DAY 39
Dear doubts,
of all my constant thoughts, you were the one that was always the loudest.
Because of you, I was insecure my whole life and often didn’t dare to do things that I would have liked to try.
I trusted you so much, even though you couldn’t know the future any more than I could. You constantly showed me terrible horror scenarios that could happen, but in the end none of them ever really did.
I realize that you were just trying to protect me and save me from grief. But you also blocked a lot of things in my life that would have helped me to grow.
This constant blah blah blah that you are doing in my head reminds me of my mentor Bodo’s story about ducks and eagles.
Ducks do nothing all day but swim in the pond or walk around in the meadow and as soon as there’s something that’s not usually there, they start quacking without pause. If someone walks by, they quack, if another bird comes by, they quack, if another duck finds something to eat, then the next duck comes quacking and tries to take it away.

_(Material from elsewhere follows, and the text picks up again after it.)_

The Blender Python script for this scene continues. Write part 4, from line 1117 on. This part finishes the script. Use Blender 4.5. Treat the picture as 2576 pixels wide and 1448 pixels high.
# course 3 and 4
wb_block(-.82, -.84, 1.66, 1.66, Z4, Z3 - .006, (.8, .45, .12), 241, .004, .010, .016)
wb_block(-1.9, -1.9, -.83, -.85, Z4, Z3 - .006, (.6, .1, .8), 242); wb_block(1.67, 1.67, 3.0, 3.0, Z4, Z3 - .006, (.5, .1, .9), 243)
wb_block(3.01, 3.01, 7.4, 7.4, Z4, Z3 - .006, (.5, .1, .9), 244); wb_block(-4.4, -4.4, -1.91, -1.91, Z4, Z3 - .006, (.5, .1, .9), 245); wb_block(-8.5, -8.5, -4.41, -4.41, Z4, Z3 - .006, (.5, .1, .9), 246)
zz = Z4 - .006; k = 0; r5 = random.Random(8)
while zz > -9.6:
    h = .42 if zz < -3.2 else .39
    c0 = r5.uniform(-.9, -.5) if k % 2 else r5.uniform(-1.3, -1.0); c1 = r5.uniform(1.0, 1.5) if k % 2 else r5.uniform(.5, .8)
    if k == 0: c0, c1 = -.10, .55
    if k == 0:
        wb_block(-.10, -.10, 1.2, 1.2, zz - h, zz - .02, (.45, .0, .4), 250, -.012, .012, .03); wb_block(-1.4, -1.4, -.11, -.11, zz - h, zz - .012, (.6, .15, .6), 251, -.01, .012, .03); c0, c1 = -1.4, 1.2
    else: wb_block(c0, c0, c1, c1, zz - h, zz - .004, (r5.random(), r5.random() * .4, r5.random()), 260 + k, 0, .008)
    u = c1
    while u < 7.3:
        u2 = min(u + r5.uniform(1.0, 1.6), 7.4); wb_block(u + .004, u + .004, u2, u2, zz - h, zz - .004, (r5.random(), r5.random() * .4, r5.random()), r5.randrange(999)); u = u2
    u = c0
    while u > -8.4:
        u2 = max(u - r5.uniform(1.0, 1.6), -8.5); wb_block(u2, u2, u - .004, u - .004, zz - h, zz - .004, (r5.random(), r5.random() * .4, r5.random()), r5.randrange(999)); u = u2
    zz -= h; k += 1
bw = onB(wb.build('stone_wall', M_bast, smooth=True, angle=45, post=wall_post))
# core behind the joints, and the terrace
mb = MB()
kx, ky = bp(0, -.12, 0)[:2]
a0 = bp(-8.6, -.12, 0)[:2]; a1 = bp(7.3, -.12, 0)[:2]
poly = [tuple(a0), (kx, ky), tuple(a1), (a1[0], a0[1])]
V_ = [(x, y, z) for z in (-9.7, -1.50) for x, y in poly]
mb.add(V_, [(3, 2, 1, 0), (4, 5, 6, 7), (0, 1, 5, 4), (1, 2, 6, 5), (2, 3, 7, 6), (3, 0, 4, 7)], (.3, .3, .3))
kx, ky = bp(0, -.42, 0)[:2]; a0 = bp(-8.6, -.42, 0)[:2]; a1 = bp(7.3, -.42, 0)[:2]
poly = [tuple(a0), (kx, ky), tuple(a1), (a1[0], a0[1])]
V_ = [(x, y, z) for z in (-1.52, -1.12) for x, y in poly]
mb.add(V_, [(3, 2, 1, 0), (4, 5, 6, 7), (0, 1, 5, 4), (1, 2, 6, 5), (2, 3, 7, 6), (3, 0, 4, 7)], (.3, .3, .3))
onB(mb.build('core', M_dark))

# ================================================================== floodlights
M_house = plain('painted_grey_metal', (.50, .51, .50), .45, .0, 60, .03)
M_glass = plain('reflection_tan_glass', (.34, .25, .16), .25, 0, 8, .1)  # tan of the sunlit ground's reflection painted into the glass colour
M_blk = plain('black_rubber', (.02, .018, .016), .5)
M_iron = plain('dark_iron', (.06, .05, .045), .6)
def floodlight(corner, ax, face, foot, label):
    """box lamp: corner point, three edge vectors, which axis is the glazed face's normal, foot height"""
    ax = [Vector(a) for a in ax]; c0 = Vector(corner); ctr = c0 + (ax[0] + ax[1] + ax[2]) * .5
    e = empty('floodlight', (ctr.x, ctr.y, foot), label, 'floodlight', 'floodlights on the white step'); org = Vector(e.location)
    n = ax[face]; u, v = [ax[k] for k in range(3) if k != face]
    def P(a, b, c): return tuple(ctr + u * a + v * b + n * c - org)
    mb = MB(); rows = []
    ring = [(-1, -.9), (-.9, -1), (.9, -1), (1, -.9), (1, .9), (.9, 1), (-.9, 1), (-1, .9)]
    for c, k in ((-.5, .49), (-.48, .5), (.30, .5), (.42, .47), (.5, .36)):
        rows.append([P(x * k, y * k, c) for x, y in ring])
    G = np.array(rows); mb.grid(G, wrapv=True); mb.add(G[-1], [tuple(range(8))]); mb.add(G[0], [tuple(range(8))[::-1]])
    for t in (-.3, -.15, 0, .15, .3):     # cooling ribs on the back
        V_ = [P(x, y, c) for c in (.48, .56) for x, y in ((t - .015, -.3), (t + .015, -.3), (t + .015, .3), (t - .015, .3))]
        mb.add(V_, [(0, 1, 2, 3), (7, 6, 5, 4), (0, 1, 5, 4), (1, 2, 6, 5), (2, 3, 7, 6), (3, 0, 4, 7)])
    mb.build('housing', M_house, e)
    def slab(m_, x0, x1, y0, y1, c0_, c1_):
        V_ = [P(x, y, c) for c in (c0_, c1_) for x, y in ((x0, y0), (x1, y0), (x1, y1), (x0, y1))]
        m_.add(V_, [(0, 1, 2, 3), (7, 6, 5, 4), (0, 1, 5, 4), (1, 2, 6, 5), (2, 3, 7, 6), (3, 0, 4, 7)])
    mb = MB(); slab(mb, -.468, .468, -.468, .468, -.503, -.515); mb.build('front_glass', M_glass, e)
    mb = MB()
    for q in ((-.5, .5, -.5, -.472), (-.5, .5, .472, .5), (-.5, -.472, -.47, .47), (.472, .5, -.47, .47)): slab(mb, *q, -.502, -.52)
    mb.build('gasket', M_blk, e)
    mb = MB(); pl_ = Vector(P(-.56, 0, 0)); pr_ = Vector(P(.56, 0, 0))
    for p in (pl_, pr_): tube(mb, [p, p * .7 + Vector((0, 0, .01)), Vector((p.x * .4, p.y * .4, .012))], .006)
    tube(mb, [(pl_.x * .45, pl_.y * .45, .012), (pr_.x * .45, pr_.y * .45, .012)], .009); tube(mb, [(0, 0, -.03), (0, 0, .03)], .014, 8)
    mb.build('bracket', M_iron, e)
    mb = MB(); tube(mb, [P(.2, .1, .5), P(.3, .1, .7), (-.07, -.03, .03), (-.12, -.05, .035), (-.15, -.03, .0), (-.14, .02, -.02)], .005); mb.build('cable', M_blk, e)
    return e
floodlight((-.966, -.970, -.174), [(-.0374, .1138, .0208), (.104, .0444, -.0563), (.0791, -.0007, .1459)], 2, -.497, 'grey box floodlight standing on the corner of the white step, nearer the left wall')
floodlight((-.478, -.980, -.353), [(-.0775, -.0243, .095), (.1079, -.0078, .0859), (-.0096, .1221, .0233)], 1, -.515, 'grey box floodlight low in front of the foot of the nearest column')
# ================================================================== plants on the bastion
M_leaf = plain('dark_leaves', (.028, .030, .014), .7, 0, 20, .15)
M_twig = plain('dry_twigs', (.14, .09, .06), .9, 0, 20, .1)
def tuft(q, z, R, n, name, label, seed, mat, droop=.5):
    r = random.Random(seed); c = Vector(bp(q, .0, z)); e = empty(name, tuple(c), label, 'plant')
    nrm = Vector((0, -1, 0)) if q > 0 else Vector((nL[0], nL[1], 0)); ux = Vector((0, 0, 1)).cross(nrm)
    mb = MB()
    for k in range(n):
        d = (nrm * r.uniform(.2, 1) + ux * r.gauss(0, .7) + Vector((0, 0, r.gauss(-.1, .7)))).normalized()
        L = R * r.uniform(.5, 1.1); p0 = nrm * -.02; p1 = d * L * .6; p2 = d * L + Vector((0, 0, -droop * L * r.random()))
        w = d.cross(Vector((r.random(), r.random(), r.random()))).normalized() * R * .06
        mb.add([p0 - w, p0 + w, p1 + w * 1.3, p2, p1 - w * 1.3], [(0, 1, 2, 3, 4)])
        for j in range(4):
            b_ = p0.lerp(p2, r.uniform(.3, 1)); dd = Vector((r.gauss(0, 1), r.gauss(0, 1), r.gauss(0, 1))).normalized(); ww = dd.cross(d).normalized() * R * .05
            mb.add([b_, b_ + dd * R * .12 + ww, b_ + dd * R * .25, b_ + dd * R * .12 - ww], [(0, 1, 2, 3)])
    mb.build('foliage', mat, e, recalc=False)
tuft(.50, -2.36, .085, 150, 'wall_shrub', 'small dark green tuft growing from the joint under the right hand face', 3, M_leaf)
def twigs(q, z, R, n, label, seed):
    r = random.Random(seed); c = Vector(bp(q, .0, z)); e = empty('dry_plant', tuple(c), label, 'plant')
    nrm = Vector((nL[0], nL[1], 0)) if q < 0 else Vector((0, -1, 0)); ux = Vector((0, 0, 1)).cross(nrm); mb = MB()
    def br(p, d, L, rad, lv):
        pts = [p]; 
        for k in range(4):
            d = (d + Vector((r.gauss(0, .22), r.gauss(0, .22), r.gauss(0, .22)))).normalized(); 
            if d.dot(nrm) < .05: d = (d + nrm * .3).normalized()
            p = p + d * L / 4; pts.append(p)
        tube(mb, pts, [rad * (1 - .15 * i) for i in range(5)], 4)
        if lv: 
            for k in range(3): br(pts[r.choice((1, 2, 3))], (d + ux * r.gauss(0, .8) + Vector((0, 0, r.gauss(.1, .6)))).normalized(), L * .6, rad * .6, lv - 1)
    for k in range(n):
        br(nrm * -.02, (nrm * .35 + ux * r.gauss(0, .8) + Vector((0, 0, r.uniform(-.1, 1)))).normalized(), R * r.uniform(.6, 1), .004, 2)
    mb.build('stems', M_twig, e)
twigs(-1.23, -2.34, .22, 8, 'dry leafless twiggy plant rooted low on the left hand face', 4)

It’s as if they are constantly complaining about something by quacking.
And because you, dear doubts, you do the same in my head about everything I do, I will call you “Ducky” from now on.
And if you want to start quacking loudly in my head again, I’ll just tell you to find another fucking pond.
So, I call you my guides and all the light beings around me to help me erase the endless flood of doubts in my head.
I am going to take the big golden scissors now and cut the lines to my terrible carousel of horror scenarios that will never happen.
From now on, I will surrender to the trial with lots of faith.
Thank you, my guides and all the light beings, around me, for your help to start a new chapter in my life.
Thank you, Papa, for this opportunity, I love you.